Although most of Windsor Forest was written as early as 1704, it was not published until 1713. The poem was completed after the promulgation of the first peace treaty of Utrecht, which is alluded to in terms of approbation in the body of the poem:
"At length great Anna said,'Let discord cease!'
She said: the world obey'd; and all was peace."
The poem is a flattering tribute to the wise rule of Queen Anne and contains several references to the harsher regimes of earlier English monarchs. Pope draws a comparison between the transformation of an ugly waste into a glorious forest reserve and the progressive refinement of sovereign rule in England.
This recording concludes with "Lines to Mr Pope on his Poem of 'Windsor Forest'", an encomium by one Father Knapp, from the County of Mayo in Ireland.
People generally regard Pope as the greatest of the 18th century and know his verse and his translation of Homer. After William Shakespeare and Alfred Tennyson, he ranks as third most frequently quoted in the language. Pope mastered the heroic couplet.
I detest the long 18th century as a literary epoch, but there is something fascinatingly delightful about Pope: the obvious, lavish desire to please and appeal and praise with rounded, architectural rhythms and formes undercut by an equally obvious subversiveness and bitterness and marginality. Really makes you reconsider what poetry is and how it should be read; I look forward to working on Windsor Forest
I liked this poem, the rhythm made it easy to read despite all the classical references that make it harder to understand. It didn't need to be as long as it was, but overall I didn't hate reading it.
“‘Tis yours, my Lord, to bless our soft retreats, And call the Muses to their ancient seats, To paint anew the flow’ry sylvan scenes, To crown the forests with immortal greens, Make Windsor hills in lofty numbers rise, And lift her turrets nearer to the skies; To sing those honors you deserve to wear, And add new luster to her silver star.”

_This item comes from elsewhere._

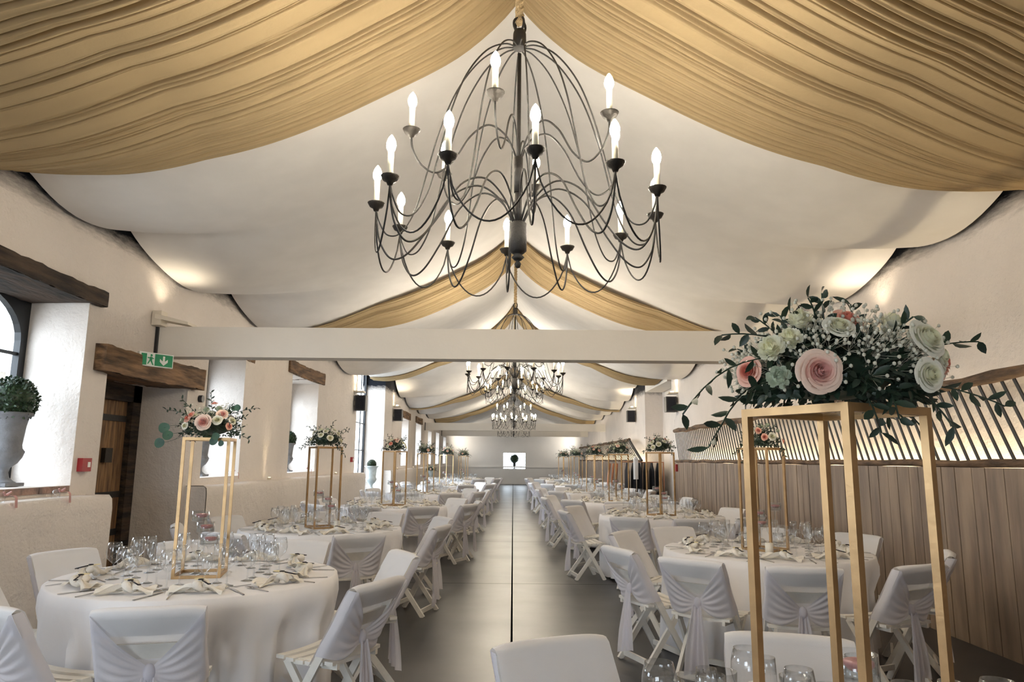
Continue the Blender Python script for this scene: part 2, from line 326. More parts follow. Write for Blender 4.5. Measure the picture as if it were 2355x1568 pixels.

Read for British Literature.
3.5 stars. I’m a sucker for flowery, romantic nature poetry. While this isn’t a nature poem in the traditional sense, it’s still a pastoral poem praising the land of Windsor Castle and England as a whole. I loved all of the divine and supernatural metaphors, especially since none of them were christian-based. I don’t quite understand the political commentary enough to speak on it, but the whole poem has a sense of glory and peace to it, so it didn’t feel out of place to me. Overall, very good poem! Much better than some other premodern poems I’ve read.
As of this writing I see little literary value in this work. Sound like a poem I wrote in 5th grade. Yes I am salty that I just read over 400 lines of this.
Echoes in Dryden, Pope of the stodgy CW workshop poetics of balance, every line offering the reader something, yarm yawp yarm, etc. Particularly those imagistic lines that represent concordia discors. See the play of color here: "Here in full light the russet plains extend; / There wrapped in clouds the bluish hills ascend. / Ev'n the wild heath displays her purple dyes." Get a little queasy every time I have to read Pope. / Returned to this to see the ways in which Pope was inverting some of his pastoral images in writing the Fleet Ditch games, particularly those that involve waters and the Thames--what flows into & out of it. Here, empire. Really struck by how self-consciously his landscape is. Compared to the Romantics, its almost refreshing. As in, no one would mistake this for anything but an allegorical wood. Anyway.